[BRIEF] Among the lines below, count those with "scene". Give only the number.

[RECORDED DATA]
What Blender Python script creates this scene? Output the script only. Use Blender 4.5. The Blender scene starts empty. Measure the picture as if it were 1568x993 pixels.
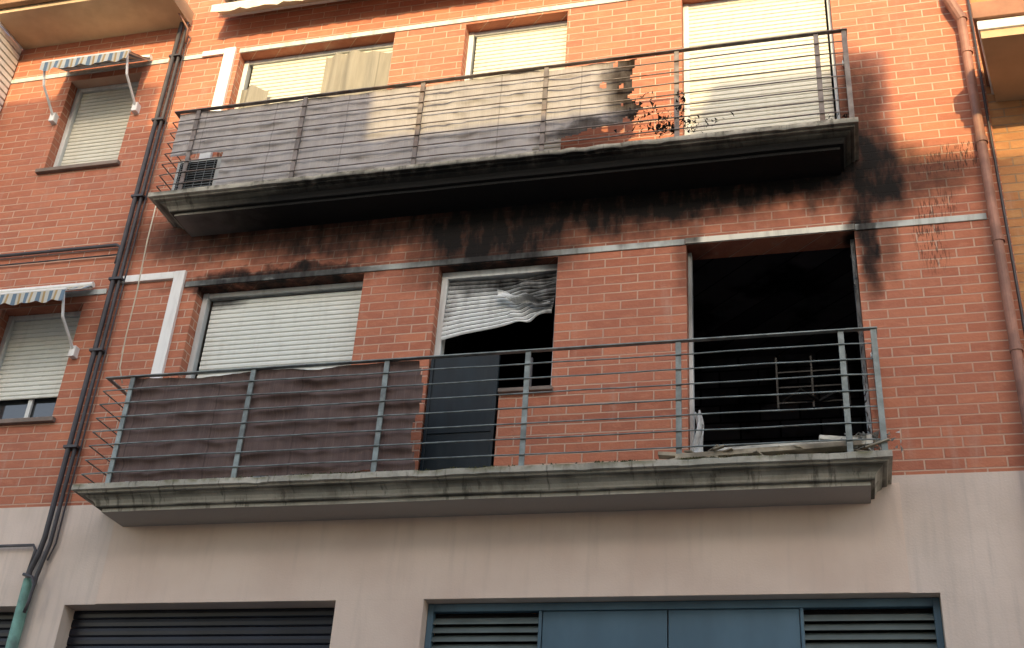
import bpy, math, random
from mathutils import Vector, Matrix, noise
random.seed(7)
scene=bpy.context.scene
R=math.radians
GZ=-1.6
# ------------------------------------------------------------------ mesh helpers
class MB:
    def __init__(s): s.v=[];s.f=[]
    def quad(s,a,b,c,d):
        n=len(s.v); s.v+= [a,b,c,d]; s.f.append((n,n+1,n+2,n+3))
    def tri(s,a,b,c):
        n=len(s.v); s.v+=[a,b,c]; s.f.append((n,n+1,n+2))
    def box(s,x0,x1,y0,y1,z0,z1,M=None):
        P=[(x0,y0,z0),(x1,y0,z0),(x1,y1,z0),(x0,y1,z0),(x0,y0,z1),(x1,y0,z1),(x1,y1,z1),(x0,y1,z1)]
        if M is not None: P=[tuple(M@Vector(p)) for p in P]
        s.hexa(P)
    def hexa(s,P):
        n=len(s.v);s.v+=P
        s.f+=[(n+a,n+b,n+c,n+d) for a,b,c,d in ((0,3,2,1),(4,5,6,7),(0,1,5,4),(1,2,6,5),(2,3,7,6),(3,0,4,7))]
    def tube(s,pts,r,k=8):
        pts=[Vector(p) for p in pts]; n0=len(s.v)
        for i,p in enumerate(pts):
            t=(pts[min(i+1,len(pts)-1)]-pts[max(i-1,0)]).normalized()
            a=t.orthogonal().normalized() if i==0 else (pa-t*pa.dot(t)).normalized()
            pa=a; b=t.cross(a)
            for j in range(k):
                an=2*math.pi*j/k
                s.v.append(tuple(p+a*math.cos(an)*r+b*math.sin(an)*r))
        for i in range(len(pts)-1):
            for j in range(k):
                A=n0+i*k+j;B=n0+i*k+(j+1)%k
                s.f.append((A,B,B+k,A+k))
        s.f.append(tuple(n0+j for j in range(k))[::-1])
        s.f.append(tuple(n0+(len(pts)-1)*k+j for j in range(k)))
    def obj(s,name,mat,parent=None,smooth=False,bevel=0):
        me=bpy.data.meshes.new(name); me.from_pydata(s.v,[],s.f); me.update()
        o=bpy.data.objects.new(name,me); scene.collection.objects.link(o)
        me.materials.append(mat)
        if smooth:
            for p in me.polygons:p.use_smooth=True
        if parent: o.parent=parent
        if bevel:
            m=o.modifiers.new('bevel','BEVEL');m.width=bevel;m.segments=2;m.limit_method='ANGLE'
        return o
def empty(name):
    e=bpy.data.objects.new(name,None);scene.collection.objects.link(e);return e
# ------------------------------------------------------------------ material helpers
class NT:
    def __init__(s,name,rough=.8,spec=.3,metal=0):
        s.m=bpy.data.materials.new(name);s.m.use_nodes=True;s.t=s.m.node_tree
        s.b=s.t.nodes['Principled BSDF'];s.b.inputs['Roughness'].default_value=rough
        s.b.inputs['Specular IOR Level'].default_value=spec;s.b.inputs['Metallic'].default_value=metal
        g=s.t.nodes.new('ShaderNodeNewGeometry');s.pos=g.outputs['Position']
        sp=s.t.nodes.new('ShaderNodeSeparateXYZ');s.l(s.pos,sp.inputs[0]);s.x,s.y,s.z=sp.outputs
    def l(s,a,b): s.t.links.new(a,b)
    def put(s,v,i):
        if isinstance(v,(int,float)): i.default_value=v
        elif isinstance(v,tuple): i.default_value=(v+(1,))[:len(i.default_value)]
        else: s.l(v,i)
    def ma(s,op,a,b=0,c=0,clamp=False):
        n=s.t.nodes.new('ShaderNodeMath');n.operation=op;n.use_clamp=clamp
        for k,v in enumerate((a,b,c)): s.put(v,n.inputs[k])
        return n.outputs[0]
    def vec(s,x,y,z):
        n=s.t.nodes.new('ShaderNodeCombineXYZ')
        for k,v in enumerate((x,y,z)): s.put(v,n.inputs[k])
        return n.outputs[0]
    def sc(s,sx,sy,sz):
        return s.vec(s.ma('MULTIPLY',s.x,sx),s.ma('MULTIPLY',s.y,sy),s.ma('MULTIPLY',s.z,sz))
    def noise(s,scale=5,detail=3,vec=None,rough=.55,dist=0):
        n=s.t.nodes.new('ShaderNodeTexNoise');s.l(vec if vec is not None else s.pos,n.inputs['Vector'])
        n.inputs['Scale'].default_value=scale;n.inputs['Detail'].default_value=detail
        n.inputs['Roughness'].default_value=rough;n.inputs['Distortion'].default_value=dist
        return n.outputs['Fac']
    def ramp(s,f,a,b,o0=0.,o1=1.):
        n=s.t.nodes.new('ShaderNodeMapRange');n.interpolation_type='SMOOTHSTEP';s.l(f,n.inputs[0])
        for k,v in enumerate((a,b,o0,o1)): n.inputs[k+1].default_value=v
        return n.outputs[0]
    def mix(s,f,a,b,mode='MIX'):
        n=s.t.nodes.new('ShaderNodeMix');n.data_type='RGBA';n.blend_type=mode
        s.put(f,n.inputs[0]);s.put(a,n.inputs[6]);s.put(b,n.inputs[7]);return n.outputs[2]
    def bump(s,h,strength=.5,dist=.01):
        n=s.t.nodes.new('ShaderNodeBump');n.inputs['Strength'].default_value=strength;n.inputs['Distance'].default_value=dist
        s.l(h,n.inputs['Height']);s.l(n.outputs[0],s.b.inputs['Normal'])
    def color(s,c): s.put(c,s.b.inputs['Base Color']);return s.m
    def soot(s,blobs,warp=.35,grain=.5,wscale=2.2):
        w=s.ma('MULTIPLY',s.ma('SUBTRACT',s.noise(wscale,4),.5),warp*2)
        w2=s.ma('MULTIPLY',s.ma('SUBTRACT',s.noise(wscale*1.7,4,s.vec(s.z,s.x,s.y)),.5),warp*2)
        X=s.ma('ADD',s.x,w);Z=s.ma('ADD',s.z,w2);out=None
        for cx,cz,rx,rz,st in blobs:
            a=s.ma('MULTIPLY',s.ma('SUBTRACT',X,cx),1/rx);b=s.ma('MULTIPLY',s.ma('SUBTRACT',Z,cz),1/rz)
            d=s.ma('ADD',s.ma('MULTIPLY',a,a),s.ma('MULTIPLY',b,b))
            v=s.ma('MULTIPLY',s.ramp(d,1.8,.2),st)
            out=v if out is None else s.ma('MAXIMUM',out,v)
        g=s.ma('MULTIPLY',s.ma('SUBTRACT',s.noise(6,5,s.sc(1.6,1.6,.55),.62),.5),grain)
        g=s.ma('MULTIPLY',g,s.ramp(out,0,.3))
        return s.ma('ADD',out,g,0,True)
SOOT=(.009,.0075,.007)
WALLSOOT_SHADE=[(-5.2,6.50,1.4,.34,.85),(-4.2,6.42,1.4,.42,.90),(-2.80,6.35,1.0,.70,1.),(-2.75,6.0,.68,.38,.97),(-1.6,6.48,1.6,.46,1.),
 (-.2,6.52,1.4,.33,1.),(.58,6.5,.34,.55,1.),(.50,7.1,.26,.75,.75),(.47,5.85,.11,.65,.95),(.62,5.9,.14,.5,.55),(.92,6.40,.48,.24,.72),(-4.9,5.92,1.1,.13,.95),(-1.0,5.85,.12,.5,.5)]  # tall blob beside the upper right door is part soot, part painted shadow
def brick_mat(name,c1,c2,mortar,soot=True,bw=.29,rh=.088):
    n=NT(name,.85,.2)
    u=n.ma('ADD',n.x,n.y)
    wob=n.ma('MULTIPLY',n.ma('SUBTRACT',n.noise(3,1),.5),.008)
    zz=n.ma('ADD',n.z,wob)
    v=n.vec(u,zz,0.)
    t=n.t.nodes.new('ShaderNodeTexBrick');n.l(v,t.inputs['Vector'])
    t.inputs['Scale'].default_value=1;t.inputs['Brick Width'].default_value=bw;t.inputs['Row Height'].default_value=rh
    t.inputs['Mortar Size'].default_value=.0072;t.inputs['Mortar Smooth'].default_value=.3;t.inputs['Bias'].default_value=0
    n.put(c1,t.inputs['Color1']);n.put(c2,t.inputs['Color2']);n.put(mortar,t.inputs['Mortar'])
    c=n.mix(n.ramp(n.noise(1.3,4),.35,.7,0.,.4),t.outputs['Color'],(c1[0]*.78,c1[1]*.80,c1[2]*.9))
    rown=n.noise(1,2,n.vec(n.ma('MULTIPLY',u,1.3),n.ma('MULTIPLY',n.ma('FLOOR',n.ma('MULTIPLY',zz,1/rh)),3.7),0.))
    c=n.mix(n.ma('MULTIPLY',n.ramp(rown,.35,.7,0.,.35),n.ma('SUBTRACT',1.,t.outputs['Fac'])),c,(c2[0]*.85,c2[1]*.95,c2[2]*1.1))
    c=n.mix(n.ramp(n.noise(22,3,n.sc(.35,.35,1)),.45,.8,0.,.4),c,(c1[0]*1.2,c1[1]*1.45,c1[2]*1.55))
    c=n.mix(n.ramp(n.noise(4,4,n.sc(2.2,2.2,.35)),.55,.8,0.,.3),c,(.55,.42,.34))
    if soot:
        s=n.soot(WALLSOOT_SHADE,.24,.55,1.8)
        st=n.ramp(n.noise(8,4,n.sc(9,9,1.3),.6),.50,.57)
        reg=n.soot([(1.1,6.50,.38,.15,1.),(.98,5.85,.12,.4,.8),(1.3,6.60,.22,.12,1.),(1.12,6.25,.1,.3,.8)],.12,.0)
        s=n.ma('MAXIMUM',s,n.ma('MULTIPLY',st,n.ma('MULTIPLY',reg,.85)))
        c=n.mix(s,c,SOOT)
    h=n.ma('ADD',n.ma('MULTIPLY',t.outputs['Fac'],-1.),n.ma('MULTIPLY',n.noise(45,3),.35))
    n.bump(h,1.,.014)
    return n.color(c)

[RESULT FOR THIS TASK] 4